Visivamente fa molto Borgogna, nel suo rubino scarico tendente al granato, esile, snello, trasparente ... naso tenue nell'impatto olfattivo ma complesso e ricco di profumi sussurrati, con un bouquet ricco di fiori e agrumi. Difetta un po' in "solarità", il frutto rosso non risulta mai esplosivo e dolce, rimanendo sottotraccia, lasciando spazio a note più autunnali che richiamano la terra bagnata, il tartufo, le foglie secche, il legno. Il meglio sicuramente al palato, con una beva snella ed esile, di piacevole eleganza e finezza. Non brilla per estrazione e polpa, ma per freschezza e slancio, per una beva pulita e sgrassante, dal tannino perfettamente integrato e da un'acidità leggera e mai sopra le righe, per chiudere lungo e minerale.
Un grande vino per eleganza e freschezza, per sapidità... manca a mio modesto parere un po' di succosità nel frutto, che lo avrebbe reso ancor più tridimensionale e "ruffiano" alla beva. Ma mi piace anche per questa "mancanza" che ci concede un vino espressione diretta dell'annata e della naturalità del processo produttivo, come se la propensione rurale di Eric, andasse a marcare il carattere dei suoi vini. Non é quindi da escludere che possiate ritrovare altre sfumature e altre sensazioni in annate differenti.
Ad aggiungere centesimi a questa bottiglia (per gli amanti dei numeri..) rimane l'invitante rapporto qualità/prezzo, ideale per chi come il sottoscritto sta cercando di conoscere i vini di questa straordinaria regione. Dalle nostre parti é reperibile su Borgogna Mon Amour, per 33euro, cifra non proprio bassa per una bottiglia di vino, ma decisamente interessante per qualità, ma anche perché siamo pur sempre in Francia e soprattutto in Borgogna, dove é davvero difficile trovare 1er Cru a prezzi abbordabili per chi non ha le tasche troppo gonfie. Ci aggiungo anche, molto bella l'etichetta, nel suo stile classico.

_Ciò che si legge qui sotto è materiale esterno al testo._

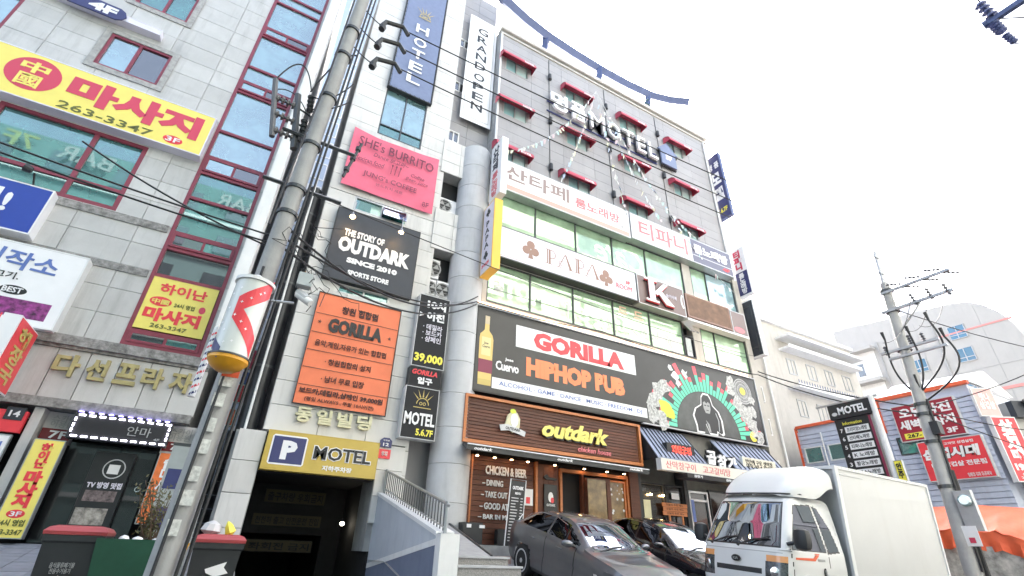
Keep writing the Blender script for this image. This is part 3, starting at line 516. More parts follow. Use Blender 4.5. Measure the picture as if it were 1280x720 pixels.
T(s, F13, '음악,게임,자유가 있는 힙합펍', 1.15, 3.05, 5.68, 5.86, .128, k_, .015); T(s, F13, '· 창원힙합의 성지', 1.5, 2.7, 5.22, 5.39, .128, k_, .02); T(s, F13, '· 남녀 무료 입장', 1.5, 2.6, 4.76, 4.93, .128, k_, .02); T(s, F13, '보드카,데킬라,샴페인 39,000원', 1.05, 3.16, 4.4, 4.56, .128, k_, .035); T(s, F13, '(평일 ALWAYS , 주말 10시이전)', 1.22, 2.95, 4.22, 4.34, .128, k_, .01)
s = signbox('parking_sign', 'mustard yellow motel parking sign with navy letter P over the basement entrance', 'sign', F13, .63, 3.24, 2.56, 3.43, .0, .25, M['mustard'], M['mustard'], .015)
MB().poly(F13, [(.78, 2.68), (1.48, 2.68), (1.52, 2.72), (1.52, 3.3), (1.48, 3.34), (.78, 3.34), (.74, 3.3), (.74, 2.72)], .246, .25).build('badge_border', M['wsign'], s); MB().box(F13, .775, 1.485, 2.715, 3.305, .2501, .253).build('badge', M['navy'], s)
T(s, F13, 'P', .98, 1.32, 2.8, 3.22, .254, M['wsign'], .06); T(s, F13, 'MOTEL', 1.68, 3.08, 2.86, 3.2, .247, M['wsign'], .075); T(s, F13, 'MOTEL', 1.70, 3.06, 2.88, 3.18, .258, M['black'], .022); T(s, F13, '지하주차장', 1.95, 2.65, 2.64, 2.76, .247, M['wsign'], .035)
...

Se é pur vero che tutti sognano di bere i grandi classici che hanno scritto la storia del vino di Borgogna e del mondo intero, visto che questo é un indie wine blogger, é d'obbligo mantenere uno stile "alternativo" e proseguire in quella che é un po' una sfida, ovvero scavare tra i produttori meno blasonati, ma che riescono ad esprimere il territorio in bottiglie dal rapporto qualità/prezzo sostenibile.